▶ **Given data**:
------------------------

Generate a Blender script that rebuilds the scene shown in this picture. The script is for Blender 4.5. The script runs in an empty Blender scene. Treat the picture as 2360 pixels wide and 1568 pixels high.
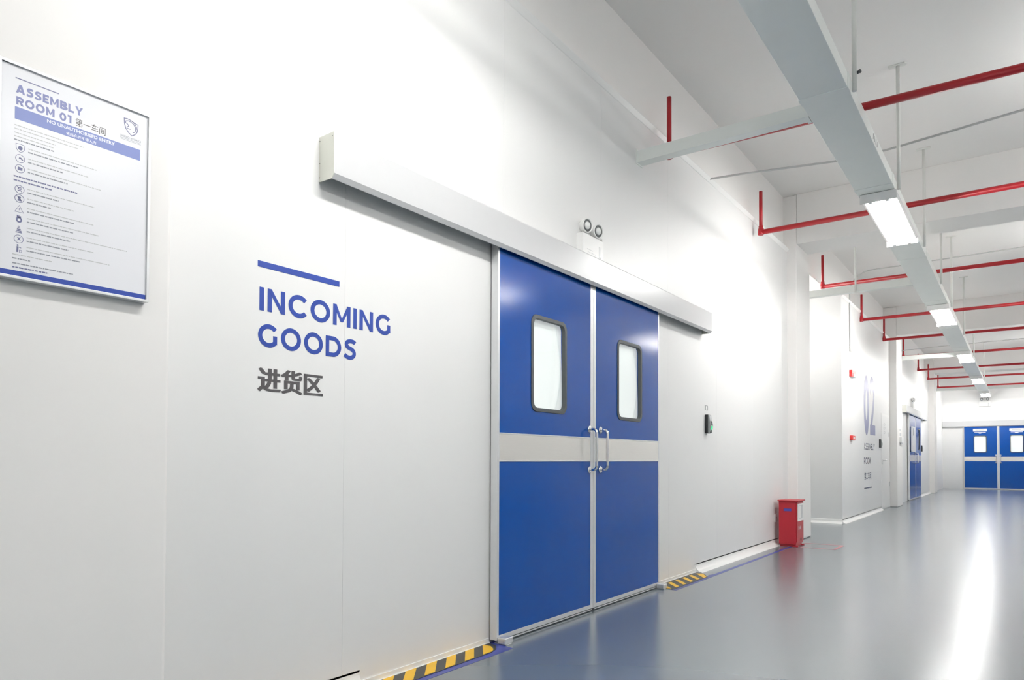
import bpy, bmesh, math, random
from mathutils import Vector, Matrix

# ------------------------------------------------------------------ camera
scn = bpy.context.scene
COL = scn.collection
random.seed(7)
F_PX, YAW, PITCH, ROLL = 1614.7, math.radians(36.0), math.radians(1.255), math.radians(0.2)
fw = Vector((-math.sin(YAW) * math.cos(PITCH), math.cos(YAW) * math.cos(PITCH), math.sin(PITCH)))
r0 = Vector((math.cos(YAW), math.sin(YAW), 0))
u0 = r0.cross(fw)
rt = r0 * math.cos(ROLL) + u0 * math.sin(ROLL)
up = u0 * math.cos(ROLL) - r0 * math.sin(ROLL)
cd = bpy.data.cameras.new('camera')
cam = bpy.data.objects.new('camera', cd)
COL.objects.link(cam)
cam.matrix_world = Matrix(((rt.x, up.x, -fw.x, 0), (rt.y, up.y, -fw.y, 0), (rt.z, up.z, -fw.z, 1.105), (0, 0, 0, 1)))
cd.sensor_width = 36.0
cd.lens = 36.0 * F_PX / 2360.0
cd.shift_y = (1023.5 - 784.0) / 2360.0
cd.clip_start = 0.02
scn.camera = cam

# ------------------------------------------------------------------ world, view, light levels
w = bpy.data.worlds.new('world')
scn.world = w
w.use_nodes = True
w.node_tree.nodes['Background'].inputs[0].default_value = (0.9, 0.95, 1, 1)
w.node_tree.nodes['Background'].inputs[1].default_value = 0.05
scn.view_settings.view_transform = 'Standard'
scn.view_settings.look = 'None'
scn.view_settings.gamma = 1.0
scn.view_settings.exposure = 0.52
scn.view_settings.use_curve_mapping = False
TUBE_STRENGTH = 110.0
FILL_TUBE_STRENGTH = 52.0
scn.cycles.max_bounces = 10
scn.cycles.diffuse_bounces = 7
scn.cycles.caustics_reflective = False
scn.cycles.caustics_refractive = False
scn.cycles.adaptive_threshold = 0.015
scn.cycles.use_denoising = True
scn.cycles.sample_clamp_indirect = 8.0

# ------------------------------------------------------------------ materials
def mat(name, col, rough=0.5, metal=0.0, spec=0.5, noise=0.0, nscale=8.0, bump=0.0, bscale=60.0, emit=0.0, ecol=None, coat=0.0, rnoise=0.0, trans=0.0, aniso=None):
    m = bpy.data.materials.new(name)
    m.use_nodes = True
    nt = m.node_tree
    p = nt.nodes['Principled BSDF']
    p.inputs['Base Color'].default_value = (*col, 1)
    p.inputs['Roughness'].default_value = rough
    p.inputs['Metallic'].default_value = metal
    p.inputs['Specular IOR Level'].default_value = spec
    if coat:
        p.inputs['Coat Weight'].default_value = coat
        p.inputs['Coat Roughness'].default_value = 0.22
    if trans:
        p.inputs['Transmission Weight'].default_value = trans
        p.inputs['IOR'].default_value = 1.02
    if emit:
        p.inputs['Emission Color'].default_value = (*(ecol or col), 1)
        p.inputs['Emission Strength'].default_value = emit
    tc = nt.nodes.new('ShaderNodeTexCoord')
    if noise or rnoise:
        n = nt.nodes.new('ShaderNodeTexNoise')
        n.inputs['Scale'].default_value = nscale
        n.inputs['Detail'].default_value = 1.5
        if aniso:
            mp = nt.nodes.new('ShaderNodeMapping')
            mp.inputs['Scale'].default_value = aniso
            nt.links.new(tc.outputs['Object'], mp.inputs['Vector'])
            nt.links.new(mp.outputs['Vector'], n.inputs['Vector'])
        else:
            nt.links.new(tc.outputs['Object'], n.inputs['Vector'])
        if noise:
            mx = nt.nodes.new('ShaderNodeMix')
            mx.data_type = 'RGBA'
            mx.inputs['A'].default_value = (*[c * (1 - noise) for c in col], 1)
            mx.inputs['B'].default_value = (*[min(1, c * (1 + noise)) for c in col], 1)
            nt.links.new(n.outputs['Fac'], mx.inputs['Factor'])
            nt.links.new(mx.outputs['Result'], p.inputs['Base Color'])
        if rnoise:
            mr = nt.nodes.new('ShaderNodeMapRange')
            mr.inputs['To Min'].default_value = max(0.02, rough - rnoise)
            mr.inputs['To Max'].default_value = rough + rnoise
            nt.links.new(n.outputs['Fac'], mr.inputs['Value'])
            nt.links.new(mr.outputs['Result'], p.inputs['Roughness'])
    if bump:
        n2 = nt.nodes.new('ShaderNodeTexNoise')
        n2.inputs['Scale'].default_value = bscale
        nt.links.new(tc.outputs['Object'], n2.inputs['Vector'])
        b = nt.nodes.new('ShaderNodeBump')
        b.inputs['Strength'].default_value = bump
        b.inputs['Distance'].default_value = 0.01
        nt.links.new(n2.outputs['Fac'], b.inputs['Height'])
        nt.links.new(b.outputs['Normal'], p.inputs['Normal'])
    return m

M = dict(
    panel=mat('white_steel_panel', (0.82, 0.82, 0.815), 0.40, spec=0.45, noise=0.012, nscale=1.5, bump=0.012, bscale=3.0),
    seam=mat('panel_joint_filler', (0.74, 0.74, 0.735), 0.6),
    plaster=mat('painted_plaster', (0.88, 0.865, 0.85), 0.65, spec=0.3, noise=0.015, nscale=2.0, bump=0.03, bscale=25),
    soffit=mat('painted_concrete_ceiling', (0.89, 0.88, 0.865), 0.8, spec=0.2, noise=0.02, nscale=1.0, bump=0.03, bscale=20),
    floor=mat('grey_epoxy_floor', (0.145, 0.18, 0.205), 0.24, spec=1.0, noise=0.035, nscale=0.7, coat=0.6),
    cove=mat('white_coving', (0.86, 0.86, 0.85), 0.35),
    alu=mat('satin_aluminium', (0.78, 0.79, 0.80), 0.32, metal=0.55, noise=0.02, nscale=40),
    cover=mat('white_aluminium_cover', (0.60, 0.605, 0.615), 0.30, metal=0.08, noise=0.01, nscale=20),
    endcap=mat('cream_steel_end_plate', (0.72, 0.725, 0.66), 0.4, metal=0.3),
    blue=mat('blue_coated_steel', (0.001, 0.070, 0.35), 0.15, spec=0.38, noise=0.05, nscale=3.0, bump=0.006, bscale=4.0),
    band=mat('brushed_stainless_plate', (0.84, 0.82, 0.785), 0.26, metal=0.6, noise=0.04, nscale=14, aniso=(1, 1, 30)),
    chrome=mat('polished_chrome', (0.80, 0.81, 0.82), 0.06, metal=1.0, rnoise=0.02, nscale=30),
    rubber=mat('dark_grey_gasket', (0.075, 0.085, 0.09), 0.5, noise=0.1, nscale=30),
    black=mat('black_plastic', (0.012, 0.014, 0.016), 0.35, noise=0.1, nscale=30),
    grey=mat('grey_plastic', (0.30, 0.32, 0.32), 0.35, noise=0.05, nscale=30),
    lgrey=mat('pale_grey_plastic', (0.55, 0.56, 0.57), 0.3, noise=0.03, nscale=30),
    white=mat('white_plastic', (0.86, 0.86, 0.85), 0.35, noise=0.01, nscale=30),
    film=mat('self_lit_white_film', (0.90, 0.91, 0.91), 0.22, noise=0.02, nscale=5, emit=0.30),  # emission added so the film reads white; solid wall stands behind it
    ink_blue=mat('royal_blue_vinyl', (0.016, 0.055, 0.34), 0.38, noise=0.03, nscale=20),
    ink_dark=mat('charcoal_vinyl', (0.075, 0.070, 0.075), 0.22, spec=0.8, noise=0.05, nscale=20),
    ink_slate=mat('slate_blue_vinyl', (0.17, 0.185, 0.36), 0.3, spec=0.6, noise=0.05, nscale=10),
    print_pap=mat('printed_poster_sheet', (0.84, 0.845, 0.885), 0.22, noise=0.01, nscale=6),
    print_blue=mat('poster_periwinkle_print', (0.20, 0.25, 0.55), 0.3, noise=0.04, nscale=10),
    print_lav=mat('poster_lavender_print', (0.21, 0.23, 0.46), 0.3, noise=0.05, nscale=10),
    print_grey=mat('poster_grey_print', (0.30, 0.32, 0.36), 0.4, noise=0.08, nscale=30),
    print_line=mat('poster_blue_grey_print', (0.17, 0.18, 0.32), 0.4, noise=0.08, nscale=30),
    print_white=mat('poster_white_print', (0.80, 0.82, 0.90), 0.4, noise=0.01, nscale=30),
    yellow=mat('safety_yellow_tape', (0.86, 0.50, 0.005), 0.4, noise=0.04, nscale=20),
    tblack=mat('black_tape', (0.035, 0.037, 0.037), 0.4, noise=0.1, nscale=20),
    tblue=mat('blue_floor_tape', (0.035, 0.055, 0.30), 0.3, noise=0.08, nscale=12),
    tred=mat('glare_paled_red_tape', (0.55, 0.20, 0.22), 0.3, noise=0.08, nscale=12),  # red made paler in the colour to stand for floor glare
    red=mat('red_painted_steel', (0.44, 0.012, 0.025), 0.38, noise=0.05, nscale=6),
    redpipe=mat('red_painted_pipe', (0.42, 0.010, 0.018), 0.35, noise=0.08, nscale=10),
    tray=mat('pale_green_grey_steel', (0.86, 0.89, 0.86), 0.38, metal=0.05, noise=0.02, nscale=5),
    rod=mat('white_painted_rod', (0.80, 0.81, 0.78), 0.4, noise=0.02, nscale=20),
    cable=mat('grey_conduit', (0.58, 0.585, 0.58), 0.4, noise=0.03, nscale=20),
    lens=mat('clear_lamp_lens', (0.15, 0.16, 0.16), 0.25, metal=0.0, noise=0.04, nscale=30),
    green=mat('green_indicator', (0.02, 0.6, 0.22), 0.3, emit=0.8, ecol=(0.05, 0.9, 0.35)),
    alarm=mat('red_alarm_plastic', (0.75, 0.03, 0.03), 0.35, noise=0.03, nscale=30),
    tube=mat('lit_fluorescent_tube', (1, 1, 1), 0.4, emit=TUBE_STRENGTH, ecol=(1.0, 0.985, 0.955)),
    fill_tube=mat('lit_fill_tube', (1, 1, 1), 0.4, emit=FILL_TUBE_STRENGTH, ecol=(1.0, 0.985, 0.955)),  # tubes of the unseen lamps added in hall and recess
    label_blue=mat('blue_label', (0.06, 0.06, 0.35), 0.4, noise=0.03, nscale=20),
)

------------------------

Copy each line above that contains the string "scene".

▶ **Response to this task**:
Generate a Blender script that rebuilds the scene shown in this picture. The script is for Blender 4.5. The script runs in an empty Blender scene. Treat the picture as 2360 pixels wide and 1568 pixels high.
scn = bpy.context.scene